EXERCISE DIRECTIONS:
Every line of the data must be copied exactly.

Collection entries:
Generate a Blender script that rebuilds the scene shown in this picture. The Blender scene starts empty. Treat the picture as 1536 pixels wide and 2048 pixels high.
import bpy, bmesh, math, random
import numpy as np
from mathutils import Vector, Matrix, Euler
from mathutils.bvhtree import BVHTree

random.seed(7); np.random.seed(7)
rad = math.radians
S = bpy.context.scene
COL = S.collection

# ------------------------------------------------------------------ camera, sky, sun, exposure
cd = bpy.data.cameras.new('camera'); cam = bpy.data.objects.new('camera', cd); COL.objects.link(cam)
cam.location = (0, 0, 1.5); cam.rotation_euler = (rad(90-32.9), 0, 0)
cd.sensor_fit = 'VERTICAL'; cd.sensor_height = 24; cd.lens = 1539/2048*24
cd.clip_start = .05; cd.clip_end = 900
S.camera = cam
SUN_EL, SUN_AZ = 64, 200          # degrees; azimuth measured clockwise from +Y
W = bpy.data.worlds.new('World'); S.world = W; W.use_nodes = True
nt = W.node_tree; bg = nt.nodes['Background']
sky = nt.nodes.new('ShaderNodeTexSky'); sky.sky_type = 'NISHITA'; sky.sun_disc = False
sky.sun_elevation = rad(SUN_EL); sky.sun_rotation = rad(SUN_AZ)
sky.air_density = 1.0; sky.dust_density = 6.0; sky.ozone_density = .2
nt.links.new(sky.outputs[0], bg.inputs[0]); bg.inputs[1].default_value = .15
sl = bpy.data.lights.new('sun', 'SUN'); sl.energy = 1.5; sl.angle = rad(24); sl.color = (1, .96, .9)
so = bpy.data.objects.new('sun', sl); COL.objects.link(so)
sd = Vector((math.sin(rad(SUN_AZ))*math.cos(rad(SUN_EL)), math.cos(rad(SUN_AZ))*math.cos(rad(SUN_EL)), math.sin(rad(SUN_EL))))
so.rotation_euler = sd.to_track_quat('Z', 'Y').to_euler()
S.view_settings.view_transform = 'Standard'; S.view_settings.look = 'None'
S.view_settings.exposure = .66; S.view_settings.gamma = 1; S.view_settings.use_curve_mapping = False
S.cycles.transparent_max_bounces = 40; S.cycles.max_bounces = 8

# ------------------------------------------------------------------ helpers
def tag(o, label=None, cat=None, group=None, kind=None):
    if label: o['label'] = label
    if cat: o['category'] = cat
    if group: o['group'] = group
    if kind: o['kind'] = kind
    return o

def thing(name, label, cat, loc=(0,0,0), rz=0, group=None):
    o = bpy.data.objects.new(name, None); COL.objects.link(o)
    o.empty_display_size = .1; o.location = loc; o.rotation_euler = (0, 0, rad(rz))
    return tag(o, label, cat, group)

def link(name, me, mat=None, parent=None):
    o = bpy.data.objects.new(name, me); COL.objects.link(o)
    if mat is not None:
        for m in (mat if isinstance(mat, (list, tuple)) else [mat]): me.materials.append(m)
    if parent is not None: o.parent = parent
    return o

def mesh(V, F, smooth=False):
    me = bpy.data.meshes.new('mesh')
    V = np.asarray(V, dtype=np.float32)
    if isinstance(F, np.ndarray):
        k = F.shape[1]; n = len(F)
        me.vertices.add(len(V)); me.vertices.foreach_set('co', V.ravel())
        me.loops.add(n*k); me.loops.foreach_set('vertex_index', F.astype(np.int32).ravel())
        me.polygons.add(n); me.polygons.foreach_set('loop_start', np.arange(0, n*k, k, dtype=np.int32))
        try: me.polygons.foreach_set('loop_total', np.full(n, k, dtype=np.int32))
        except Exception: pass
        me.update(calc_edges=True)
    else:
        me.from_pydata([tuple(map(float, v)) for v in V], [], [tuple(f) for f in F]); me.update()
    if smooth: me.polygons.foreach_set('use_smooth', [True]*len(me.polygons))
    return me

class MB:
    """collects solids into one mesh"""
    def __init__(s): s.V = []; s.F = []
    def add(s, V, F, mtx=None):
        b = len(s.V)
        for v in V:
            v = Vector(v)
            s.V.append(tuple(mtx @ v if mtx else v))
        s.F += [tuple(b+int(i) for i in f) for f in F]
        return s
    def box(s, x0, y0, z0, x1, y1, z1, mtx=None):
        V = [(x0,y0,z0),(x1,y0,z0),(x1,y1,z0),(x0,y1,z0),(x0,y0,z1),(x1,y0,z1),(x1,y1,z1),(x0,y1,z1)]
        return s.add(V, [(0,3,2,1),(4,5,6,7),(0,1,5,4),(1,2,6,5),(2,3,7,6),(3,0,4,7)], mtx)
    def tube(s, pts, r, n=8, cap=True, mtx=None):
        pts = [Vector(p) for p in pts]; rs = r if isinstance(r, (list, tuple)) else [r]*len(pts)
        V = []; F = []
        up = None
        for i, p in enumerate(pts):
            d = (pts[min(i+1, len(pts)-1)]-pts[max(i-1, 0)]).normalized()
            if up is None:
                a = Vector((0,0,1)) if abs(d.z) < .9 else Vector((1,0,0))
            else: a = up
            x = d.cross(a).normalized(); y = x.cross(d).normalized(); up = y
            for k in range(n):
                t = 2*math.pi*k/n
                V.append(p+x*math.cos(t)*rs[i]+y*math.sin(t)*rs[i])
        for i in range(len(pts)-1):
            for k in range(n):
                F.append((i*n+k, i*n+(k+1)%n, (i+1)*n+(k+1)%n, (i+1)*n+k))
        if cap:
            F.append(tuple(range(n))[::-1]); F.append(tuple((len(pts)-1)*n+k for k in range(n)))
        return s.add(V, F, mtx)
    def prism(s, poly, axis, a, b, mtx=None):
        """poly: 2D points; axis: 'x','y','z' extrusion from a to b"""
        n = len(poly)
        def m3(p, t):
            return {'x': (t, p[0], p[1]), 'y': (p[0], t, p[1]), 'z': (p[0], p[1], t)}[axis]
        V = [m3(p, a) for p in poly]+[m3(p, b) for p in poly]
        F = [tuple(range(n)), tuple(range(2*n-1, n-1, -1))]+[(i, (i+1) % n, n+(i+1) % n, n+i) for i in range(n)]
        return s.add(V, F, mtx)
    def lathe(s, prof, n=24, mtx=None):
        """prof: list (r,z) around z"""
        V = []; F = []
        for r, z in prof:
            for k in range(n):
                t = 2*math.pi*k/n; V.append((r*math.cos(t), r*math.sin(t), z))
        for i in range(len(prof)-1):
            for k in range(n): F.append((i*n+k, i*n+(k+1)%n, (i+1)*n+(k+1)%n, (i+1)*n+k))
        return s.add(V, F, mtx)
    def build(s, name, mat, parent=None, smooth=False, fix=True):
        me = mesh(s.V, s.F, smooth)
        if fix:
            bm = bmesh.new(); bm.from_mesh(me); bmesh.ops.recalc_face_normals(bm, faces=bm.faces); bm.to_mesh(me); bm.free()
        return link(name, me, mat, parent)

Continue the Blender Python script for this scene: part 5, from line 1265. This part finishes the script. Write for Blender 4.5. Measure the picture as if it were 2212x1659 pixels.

WRITTEN RESPONSE:
Generate a Blender script that rebuilds the scene shown in this picture. The Blender scene starts empty. Treat the picture as 1536 pixels wide and 2048 pixels high.
import bpy, bmesh, math, random
import numpy as np
from mathutils import Vector, Matrix, Euler
from mathutils.bvhtree import BVHTree

random.seed(7); np.random.seed(7)
rad = math.radians
S = bpy.context.scene
COL = S.collection

# ------------------------------------------------------------------ camera, sky, sun, exposure
cd = bpy.data.cameras.new('camera'); cam = bpy.data.objects.new('camera', cd); COL.objects.link(cam)
cam.location = (0, 0, 1.5); cam.rotation_euler = (rad(90-32.9), 0, 0)
cd.sensor_fit = 'VERTICAL'; cd.sensor_height = 24; cd.lens = 1539/2048*24
cd.clip_start = .05; cd.clip_end = 900
S.camera = cam
SUN_EL, SUN_AZ = 64, 200          # degrees; azimuth measured clockwise from +Y
W = bpy.data.worlds.new('World'); S.world = W; W.use_nodes = True
nt = W.node_tree; bg = nt.nodes['Background']
sky = nt.nodes.new('ShaderNodeTexSky'); sky.sky_type = 'NISHITA'; sky.sun_disc = False
sky.sun_elevation = rad(SUN_EL); sky.sun_rotation = rad(SUN_AZ)
sky.air_density = 1.0; sky.dust_density = 6.0; sky.ozone_density = .2
nt.links.new(sky.outputs[0], bg.inputs[0]); bg.inputs[1].default_value = .15
sl = bpy.data.lights.new('sun', 'SUN'); sl.energy = 1.5; sl.angle = rad(24); sl.color = (1, .96, .9)
so = bpy.data.objects.new('sun', sl); COL.objects.link(so)
sd = Vector((math.sin(rad(SUN_AZ))*math.cos(rad(SUN_EL)), math.cos(rad(SUN_AZ))*math.cos(rad(SUN_EL)), math.sin(rad(SUN_EL))))
so.rotation_euler = sd.to_track_quat('Z', 'Y').to_euler()
S.view_settings.view_transform = 'Standard'; S.view_settings.look = 'None'
S.view_settings.exposure = .66; S.view_settings.gamma = 1; S.view_settings.use_curve_mapping = False
S.cycles.transparent_max_bounces = 40; S.cycles.max_bounces = 8

# ------------------------------------------------------------------ helpers
def tag(o, label=None, cat=None, group=None, kind=None):
    if label: o['label'] = label
    if cat: o['category'] = cat
    if group: o['group'] = group
    if kind: o['kind'] = kind
    return o

def thing(name, label, cat, loc=(0,0,0), rz=0, group=None):
    o = bpy.data.objects.new(name, None); COL.objects.link(o)
    o.empty_display_size = .1; o.location = loc; o.rotation_euler = (0, 0, rad(rz))
    return tag(o, label, cat, group)

def link(name, me, mat=None, parent=None):
    o = bpy.data.objects.new(name, me); COL.objects.link(o)
    if mat is not None:
        for m in (mat if isinstance(mat, (list, tuple)) else [mat]): me.materials.append(m)
    if parent is not None: o.parent = parent
    return o

def mesh(V, F, smooth=False):
    me = bpy.data.meshes.new('mesh')
    V = np.asarray(V, dtype=np.float32)
    if isinstance(F, np.ndarray):
        k = F.shape[1]; n = len(F)
        me.vertices.add(len(V)); me.vertices.foreach_set('co', V.ravel())
        me.loops.add(n*k); me.loops.foreach_set('vertex_index', F.astype(np.int32).ravel())
        me.polygons.add(n); me.polygons.foreach_set('loop_start', np.arange(0, n*k, k, dtype=np.int32))
        try: me.polygons.foreach_set('loop_total', np.full(n, k, dtype=np.int32))
        except Exception: pass
        me.update(calc_edges=True)
    else:
        me.from_pydata([tuple(map(float, v)) for v in V], [], [tuple(f) for f in F]); me.update()
    if smooth: me.polygons.foreach_set('use_smooth', [True]*len(me.polygons))
    return me

class MB:
    """collects solids into one mesh"""
    def __init__(s): s.V = []; s.F = []
    def add(s, V, F, mtx=None):
        b = len(s.V)
        for v in V:
            v = Vector(v)
            s.V.append(tuple(mtx @ v if mtx else v))
        s.F += [tuple(b+int(i) for i in f) for f in F]
        return s
    def box(s, x0, y0, z0, x1, y1, z1, mtx=None):
        V = [(x0,y0,z0),(x1,y0,z0),(x1,y1,z0),(x0,y1,z0),(x0,y0,z1),(x1,y0,z1),(x1,y1,z1),(x0,y1,z1)]
        return s.add(V, [(0,3,2,1),(4,5,6,7),(0,1,5,4),(1,2,6,5),(2,3,7,6),(3,0,4,7)], mtx)
    def tube(s, pts, r, n=8, cap=True, mtx=None):
        pts = [Vector(p) for p in pts]; rs = r if isinstance(r, (list, tuple)) else [r]*len(pts)
        V = []; F = []
        up = None
        for i, p in enumerate(pts):
            d = (pts[min(i+1, len(pts)-1)]-pts[max(i-1, 0)]).normalized()
            if up is None:
                a = Vector((0,0,1)) if abs(d.z) < .9 else Vector((1,0,0))
            else: a = up
            x = d.cross(a).normalized(); y = x.cross(d).normalized(); up = y
            for k in range(n):
                t = 2*math.pi*k/n
                V.append(p+x*math.cos(t)*rs[i]+y*math.sin(t)*rs[i])
        for i in range(len(pts)-1):
            for k in range(n):
                F.append((i*n+k, i*n+(k+1)%n, (i+1)*n+(k+1)%n, (i+1)*n+k))
        if cap:
            F.append(tuple(range(n))[::-1]); F.append(tuple((len(pts)-1)*n+k for k in range(n)))
        return s.add(V, F, mtx)
    def prism(s, poly, axis, a, b, mtx=None):
        """poly: 2D points; axis: 'x','y','z' extrusion from a to b"""
        n = len(poly)
        def m3(p, t):
            return {'x': (t, p[0], p[1]), 'y': (p[0], t, p[1]), 'z': (p[0], p[1], t)}[axis]
        V = [m3(p, a) for p in poly]+[m3(p, b) for p in poly]
        F = [tuple(range(n)), tuple(range(2*n-1, n-1, -1))]+[(i, (i+1) % n, n+(i+1) % n, n+i) for i in range(n)]
        return s.add(V, F, mtx)
    def lathe(s, prof, n=24, mtx=None):
        """prof: list (r,z) around z"""
        V = []; F = []
        for r, z in prof:
            for k in range(n):
                t = 2*math.pi*k/n; V.append((r*math.cos(t), r*math.sin(t), z))
        for i in range(len(prof)-1):
            for k in range(n): F.append((i*n+k, i*n+(k+1)%n, (i+1)*n+(k+1)%n, (i+1)*n+k))
        return s.add(V, F, mtx)
    def build(s, name, mat, parent=None, smooth=False, fix=True):
        me = mesh(s.V, s.F, smooth)
        if fix:
            bm = bmesh.new(); bm.from_mesh(me); bmesh.ops.recalc_face_normals(bm, faces=bm.faces); bm.to_mesh(me); bm.free()
        return link(name, me, mat, parent)

Continue the Blender Python script for this scene: part 5, from line 1265. This part finishes the script. Write for Blender 4.5. Measure the picture as if it were 2212x1659 pixels.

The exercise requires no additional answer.